Recruitment becomes even more important when you look at the current workforce. Many mariners in 2019 are close to retirement age.

During the Brooking’s panel, Rep. John Garamendi (D-Calif.), member of the Transportation subcommittee on Coast Guard, said there is a shortage of up to 2,800 mariners for existing ships.

Abel said recruiting more individuals that are up-to-date on technology and quick on their feet would help to keep up with the complexity of vessels. The introduction of more digital elements has helped to an extent, but it’s still an area the Coast Guard is studying.

“It’s a huge challenge. And just to keep up with the status quo would be a challenge,” Abel said during the panel. “It’s all about prioritizing. Because you don’t just flip a switch and turn a port on. It takes weeks to get the port back running.”

Effects of shutdown

Many Coast Guard offices are still trying to get back on track after the last hurricane season, especially after shortages caused by the 35-day partial government shutdown. More than two months after President Trump signed the fiscal 2019 budget ending the shutdown that left many of its employees working without pay, the Coast Guard still suffers from the aftermath of the longest government shutdown in history that left many of its employees working without pay.

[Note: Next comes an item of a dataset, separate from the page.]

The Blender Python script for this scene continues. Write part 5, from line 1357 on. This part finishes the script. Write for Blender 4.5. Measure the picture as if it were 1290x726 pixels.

“I think we’re 75 percent reconstituted,” Schultz said Tuesday. “Some things we never got back. We had to defer boat maintenance periods those are our fleets of hundreds of small boats, cutter maintenance periods, some of that just got pushed to the right. We had furloughed contracting officers, so you just can’t do that kind of work. That is not recoverable.”

Still, Schultz said the Coast Guard would be ready for the next hurricane season beginning June 1.

“We’ve been able to repay our bills, restock our shelves and we’re on the road to recovery,” he said.